Well, let’s not go overboard - quite frankly no one needs that much power unless they have a ballroom :). People get too caugt up in issues of wattage, when they should be more worried about quality. A little 60-watt Bryston integrated amp paired with decent, complimentary speakers is more than fine for your average office, bedroom, or even a smallish living room and it will sound a lot better than a 500-watt behemoth paired with junk.

  • Tamerlane

There’s a website devoted to the loudness race: http://www.loudnessrace.net (although Boo Boo Foo covered it very accurately.)

I once ripped a Kid Rock song to a .wav file. (I honestly can’t remember what the hell I wanted the wave file for, but anyway…) I thought I’d screwed up the settings, because the waveform looked like nothing but a wall of clipped square waves. But that’s because it was a wall of clipped square waves. And yeah, it sounded like dog crap, IMHO.

Interesting note: Frank Zappa recorded some of his electric guitar sounds through 2" or 3" speakers, then turned it up the mix to get a very compressed sound. But that’s OK because A) it was just for a guitar track, not the final mix, and B) because he’s Frank Zappa!

thats what you think Tamerlane. the truth is you don’t need much power if you are willing to sacrifice bass extention.
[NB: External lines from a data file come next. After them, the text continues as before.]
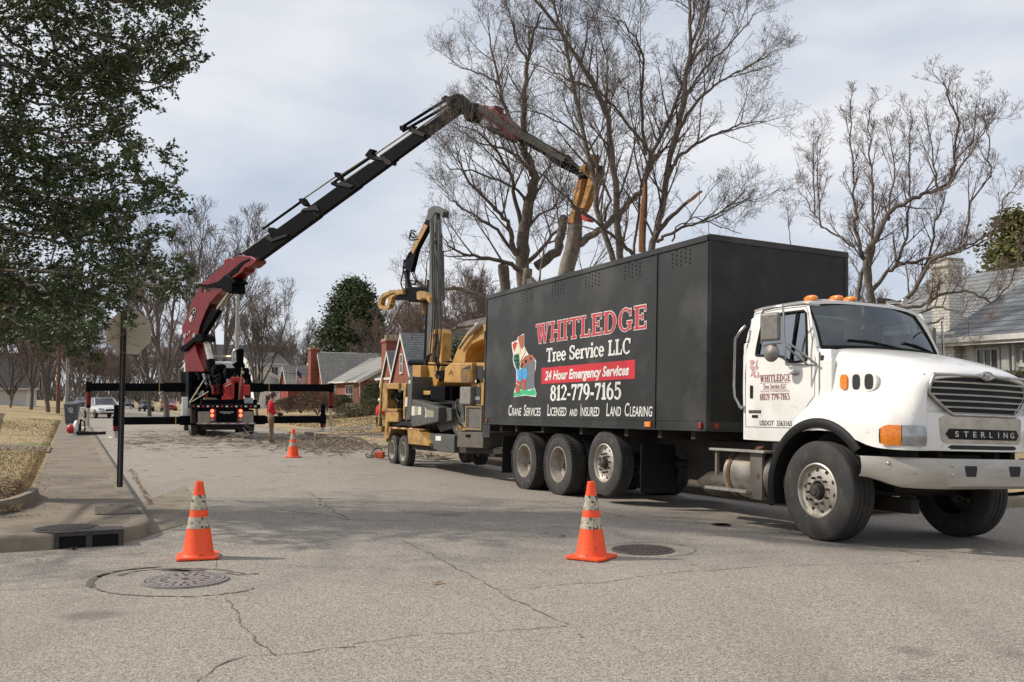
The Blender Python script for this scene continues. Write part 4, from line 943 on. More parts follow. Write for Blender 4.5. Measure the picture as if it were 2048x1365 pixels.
# exhaust stack on the far side
# door lettering
pd = lambda x, z, e=0: Vector((x, -ys(z) - .003 - e, z))
def td(x, z): return lambda X, Y: Vector((x + X, -ys(z + Y) - .004, z + Y))
g = MB(); slab(g, 'WHITLEDGE', -1.19, -.64, 1.80, .085, pd); g.box(-1.19, -.64, -1.0245, -1.0235, 1.785, 1.789)
slab(g, 'Tree Service LLC', -1.13, -.71, 1.715, .055, pd); g.box(-1.13, -.71, -1.0245, -1.0235, 1.703, 1.706); slab(g, '(812) 779-7165', -1.19, -.65, 1.575, .075, pd)
text_mb(g, 'Tree Trimming  Tree Removal  Stump Removal', .02, td(-1.18, 1.675), width=.52); text_mb(g, '24 Hr  Storm Damage  Licensed  Insured', .018, td(-1.15, 1.643), width=.46)
g.build('door_lettering', M_mtext, door)
g = MB(); text_mb(g, 'USDOT  3363165', .062, td(-1.19, 1.262), width=.58, off=.004); g.build('number_lettering', M_btext, door)
g = MB(); g.box(-1.40, -1.17, -1.026, -1.021, 1.415, 1.450); g.box(-1.335, -1.225, -1.026, -1.021, 1.355, 1.390); pb = g.build('door_plate', M_black, door)
g = MB(); text_mb(g, 'STERLING', .02, lambda X, Y: Vector((-1.39 + X, -1.0275, 1.423 + Y)), width=.21); g.build('plate_letters', M_alu, pb)
g = MB()
for q in ([(305,800),(330,805),(345,830),(340,870),(362,855),(365,900),(355,915),(335,915),(320,880),(308,860)],):
    rnd = random.Random(5)
    def dq(x, y):
        MI = MT.inverted(); r = MI.to_3x3() @ ray(1400 + x / 2010 * 648, 460 + y / 1365 * 440); c = MI @ O0; k = (-1.024 - c.y) / r.y; return c + r * k
    for a in [[(308,812),(325,805),(338,818),(326,835),(310,835)],[(305,850),(322,840),(345,850),(362,848),(352,870),(335,862),(318,872)],[(326,870),(342,872),(338,895),(352,912),(336,915),(322,900),(310,915),(318,890)],[(345,828),(350,805),(354,806),(350,850),(346,850)],[(356,880),(362,878),(366,915),(340,919),(355,912)]]:
        g.add([dq(*p) for p in a], [tuple(range(len(a)))])
g.build('door_emblem', mat('emblem_faded_red', (.45,.12,.14), (.66,.55,.53), 45, .5), door)
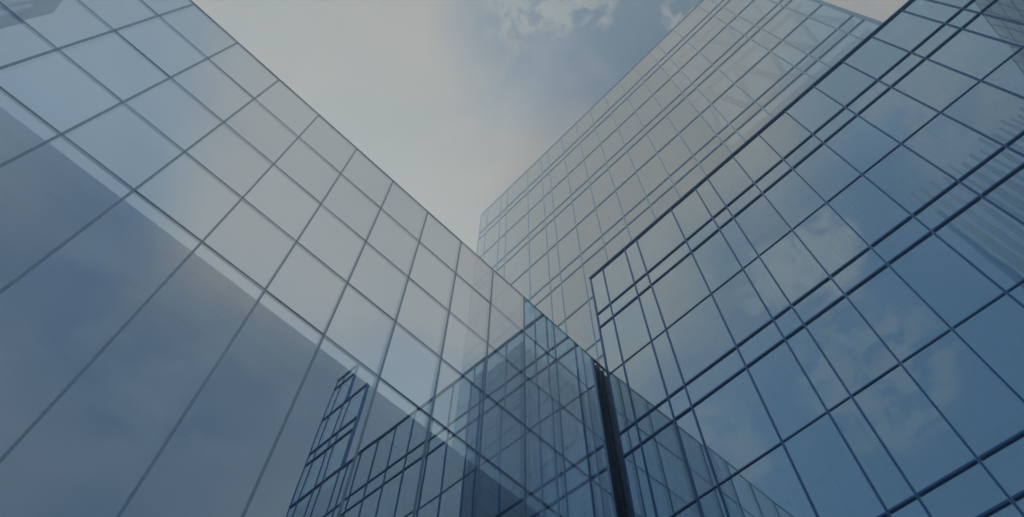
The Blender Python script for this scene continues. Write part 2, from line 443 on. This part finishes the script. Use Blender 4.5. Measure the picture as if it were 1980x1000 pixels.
for i in (2, 5, 8, 11, 14):
    tp = topP - 0.4
    box_obj('column', (usP[i] - 0.13, usP[i] + 0.13, -1.3, -1.04, 0, tp), M['slab'], P)

# roller blinds drawn to different heights behind some panes, and a light inner frame
n_bl = 0
for u0_, u1_ in zip(usP[:-1], usP[1:]):
    for z0_, z1_ in zip(zlow[1:-1], zlow[2:]):
        if z1_ - z0_ < 1.0 or random.random() > 0.42 or n_bl > 70: continue
        d_ = (z1_ - z0_) * random.choice((0.25, 0.4, 0.55, 0.8))
        box_obj('window_blind', (u0_ + .05, u1_ - .05, -0.215, -0.205, z1_ - d_, z1_ - 0.03), M['blind'], P); n_bl += 1
bm = bmesh.new()
for u0_, u1_ in zip(usP[:-1], usP[1:]):
    for f_ in ((0.36, 0.68) if u1_ - u0_ > 0.7 else (0.5,)):
        u_ = u0_ + (u1_ - u0_) * f_
        add_box(bm, u_ - .02, u_ + .02, -0.52, -0.46, 0, topP - .4)
mesh_obj('inner_frame', bm, M['frame_dark'], P)

# ------------------------------------------------------------------ 3. tall pale tower behind
BT = 4.80 * A
PH2 = 0.0045876
T = building('glass_office_tower', 'tall pale glass tower behind the blue block, topmost roofline against the sky', (-math.sin(PH2) * BT, math.cos(PH2) * BT), (math.cos(PH2), math.sin(PH2)))
lft = [0, .0603, .1725, .2260, .3877, .4955, .5507]
kT0, kT1 = -1.364, 0.4926
ks = [kT0 + o for o in lft] + [kT0 + .5507 + .10855 * i for i in range(1, 7)] + [kT1 - o for o in reversed(lft)]
usT = [k * BT for k in ks]
zt = [3.7898, 3.5277, 3.4512, 3.1977, 2.9389, 2.8641, 2.6093, 2.3535, 2.2709, 2.0157, 1.766, 1.684, 1.428, 1.179, 1.097, .841, .592, .510, .254]
zsT = [0.0] + sorted(Z(k, BT) for k in zt)
topT = zsT[-1]
glaze(T, grid_cells(usT, zsT), 'glass_tower', tilt=0.0004, t=0.03)
TW = 0.11
for i, u in enumerate(usT):
    w = TW * (1.5 if i in (0, len(usT) - 1) else 1)
    box_obj('mullion', (u - w / 2, u + w / 2, -0.25, 0.05, 0, topT - 0.05), M['frame_tower'], T)
for i, k in enumerate(zt[1:]):
    z = Z(k, BT); bm = bmesh.new()
    for u0, u1 in zip(usT[:-1], usT[1:]): add_box(bm, u0 + .085, u1 - .085, -0.2, 0.09, z - .06, z + .06)
    mesh_obj('transom', bm, M['frame_tower'], T)
box_obj('coping', (usT[0] - 0.08, usT[-1] + 0.08, -0.5, 0.08, topT - 0.05, topT + 0.10), M['frame_tower'], T)
DT = 9.0
prT = [(Z(a, BT), Z(b, BT)) for a, b in ((3.4512, 3.5277), (2.8641, 2.9389), (2.2709, 2.3535), (1.684, 1.766), (1.097, 1.179), (.510, .592))]
OPEN = 13                                  # upper storeys right of this mullion left hollow and roofless so sky silhouettes the bracing
zO = Z(1.766, BT)
floors(T, usT, prT[3:], DT, 0.16, 2.87)
floors(T, usT[:OPEN + 1], prT[:3], DT, 0.16, 2.87)
box_obj('roof_slab', (usT[0] + .1, usT[OPEN] - .1, -DT, -0.5, topT - 1.0, topT - 0.2), M['slab'], T)
bm = bmesh.new()
add_box(bm, usT[0] + .1, usT[OPEN], -DT - 0.3, -DT, 0, topT - .1)
add_box(bm, usT[OPEN], usT[-1] - .1, -DT - 0.3, -DT, 0, zO)
add_box(bm, usT[OPEN] - .3, usT[OPEN], -DT, -3.0, zO, topT - .1)
add_box(bm, usT[0] - 0.05, usT[0] + 0.05, -DT - .3, -0.26, 0, topT - .1)
mesh_obj('core_wall', bm, M['core'], T)
# glazed return on the right-hand corner
box_obj('corner_return', (usT[-1] + 0.09, usT[-1] + 0.42, -0.60, -0.30, 0, topT - .1), M['frame_tower'], T)
# diagonal bracing inside the glass
def bracing(u0, u1, zb, ztop, n, step, w):
    bm = bmesh.new(); u = u0; flip = False
    while u < u1 - 0.01:
        v = min(u + step, u1)
        add_bar(bm, (u, n, ztop if flip else zb), (v, n, zb if flip else ztop), w, w); u = v; flip = not flip
    add_bar(bm, (u0, n, zb), (u1, n, zb), w, w); add_bar(bm, (u0, n, ztop), (u1, n, ztop), w, w)
    return bm
for a, b in ((2.94, 3.44), (2.36, 2.85), (1.77, 2.26)):
    mesh_obj('diagonal_brace', bracing(usT[OPEN] + .2, 0.48 * BT, Z(a, BT) + .3, Z(b, BT) - .3, -0.9, 2.0, 0.5), M['steel'], T)
for a, b in ((1.77, 2.26), (2.36, 2.85)):
    mesh_obj('diagonal_brace', bracing(-1.2 * BT, -0.55 * BT, Z(a, BT) + .3, Z(b, BT) - .3, -1.6, 3.4, 0.5), M['steel'], T)

# ------------------------------------------------------------------ 4. buildings behind the viewer, seen only as reflections
DR = 5.8 * A
R_ = building('dark_office_building', 'dark blue glass building mirrored in the upper right corner of the blue block', (DR, 0), (0, 1))
topR = Z(3.04, DR)
def plain_block(root, u0, u1, top, bay, storey, depth, glass='glass_dark', inner='ledge'):
    us = [u0 + (u1 - u0) * i / round((u1 - u0) / bay) for i in range(round((u1 - u0) / bay) + 1)]
    nz = round(top / storey); zs = [top * i / nz for i in range(nz + 1)]
    glaze(root, grid_cells(us, zs), glass, limit=0)
    bm = bmesh.new()
    for u in us: add_box(bm, u - .05, u + .05, -0.1, 0.06, 0, top)
    mesh_obj('mullion', bm, M['frame_dark'], root)
    bm = bmesh.new()
    for z in zs[1:]:
        for a, b in zip(us[:-1], us[1:]): add_box(bm, a + .055, b - .055, -0.08, 0.05, z - .06, z + .06)
    mesh_obj('transom', bm, M['frame_dark'], root)
    box_obj('inner_wall', (u0, u1, -depth, -0.5, 0, top - .1), M[inner], root)
sgn = 1 if (R_.matrix_world @ Vector((1, 0, 0)) - R_.matrix_world.translation).y > 0 else -1
a_, b_ = sorted((sgn * -11.5 * A, sgn * -5.9 * A))
plain_block(R_, a_, b_, topR, 2.4, 3.6, 14, 'glass_dark', 'deep_blue')

YO = -3.0 * A
O_ = building('fin_topped_building', 'building crowned by jagged blue glass fins, mirrored at the right edge in the blue block', (0, YO), (1, 0))
sx = 1 if (O_.matrix_world @ Vector((1, 0, 0))).x > 0 else -1
a_, b_ = sorted((sx * 0.6 * A, sx * 2.92 * A)); a0_, b0_ = a_, b_
yq = 2 * BP - YO
topO = EYE + 0.90 * yq
plain_block(O_, a_, b_, topO, 1.9, 3.6, 10, 'glass_block', 'liner')
zt1 = EYE + 1.43 * yq
a_, b_ = sorted((sx * 0.95 * A, sx * 2.95 * A))
bm = bmesh.new()
u = a_
while u < b_:
    w_ = random.uniform(0.35, 0.9); apex = zt1 - random.uniform(0.0, 1.4); foot = topO + random.uniform(0.0, 1.2)
    pts = [(u, topO), (u + w_, foot), (u + w_ * 0.75, apex), (u + w_ * 0.45, apex - 0.1)]
    fr = [bm.verts.new((x, -0.3, z)) for x, z in pts]; bk = [bm.verts.new((x, -0.5, z)) for x, z in pts]
    bm.faces.new(fr); bm.faces.new(bk[::-1])
    for q_ in range(4): bm.faces.new((fr[q_], bk[q_], bk[(q_ + 1) % 4], fr[(q_ + 1) % 4]))
    u += w_ * random.uniform(0.9, 1.25)
bmesh.ops.recalc_face_normals(bm, faces=bm.faces)
for k_ in range(1, 8):
    z_ = topO - 3.55 * k_ + 0.8
    if z_ > 3: box_obj('spandrel', (a0_ + .02, b0_, 0.075, 0.20, z_ - 0.5, z_ + 0.5), M['spandrel'], O_)
rf = mesh_obj('roof_fin', bm, M['fin_glass'], O_); rf['kind'] = 'stuff'

# ------------------------------------------------------------------ thin haze round everything below the sky
bm = bmesh.new()
add_box(bm, -230, 230, -230, 230, -1.0, max(topT, topR) + 4.0)
bmesh.ops.recalc_face_normals(bm, faces=bm.faces)
hm, q, t = base_mat('haze_air')
pv = q.n('ShaderNodeVolumePrincipled')
pv.inputs['Color'].default_value = (0.72, 0.90, 1.0, 1)
pv.inputs['Density'].default_value = 0.0088
pv.inputs['Anisotropy'].default_value = 0.65
o_ = q.n('ShaderNodeOutputMaterial'); t.links.new(pv.outputs[0], o_.inputs['Volume'])
hz = mesh_obj('haze', bm, hm); hz['kind'] = 'stuff'
S.cycles.volume_bounces = 1
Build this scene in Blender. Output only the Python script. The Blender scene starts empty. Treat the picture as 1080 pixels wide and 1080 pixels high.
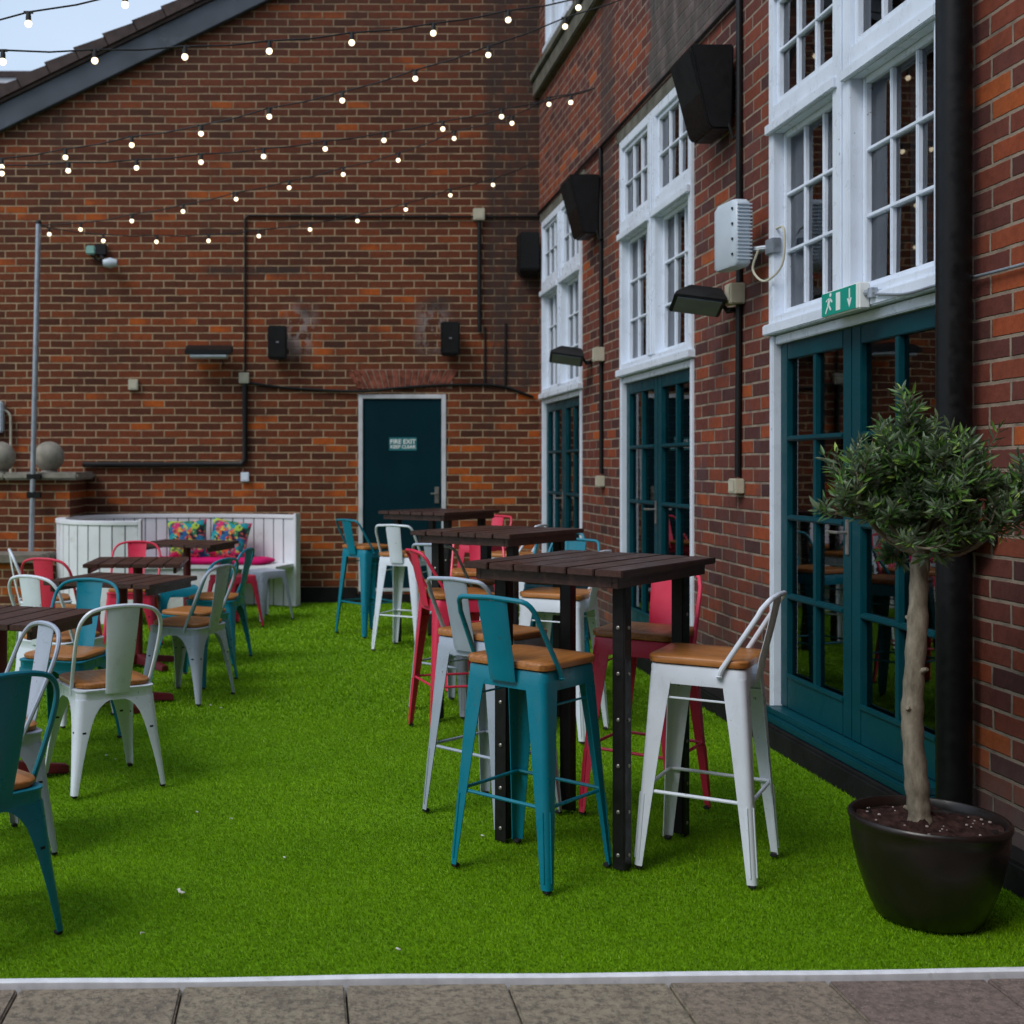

as you go down in frequency from about 200 hz two things happen:

1- ear is becoming progressively less sensitive to sound pressure.

2 - it takes more and more power to reach that same spl.

the combined effect of the two is that if you want to have solid response to 30 hz with ability to handle transients without compression, you do need hundreds of watts.

another thing is that volume is subjective. what sounds loud and what actually IS loud is poorly correlated. the cleaner the sound the less loud it appears, because its the distortion that irritates our ear. a very clean system can push a lot of decibels without sounding disturbingly loud.

if you can afford Bryston amps thats nice, but there are also decent products at a lower price point.

and of course you can’t pair your amp with junk speakers, that was implied.

also was implied that your speakers will stay within linear range with all that power fed into them. which in fact will cost you more $$ than the amp itself.

Granted. Generally speaking I am, which probably explains my bias. I don’t mind loud, but I don’t generally like chest-rumbling bass ( and would rather tighter bass, than deeper bass ).

Oh, to be sure. Much cheaper. That was just the first example of a good lower-wattage product that came to mind.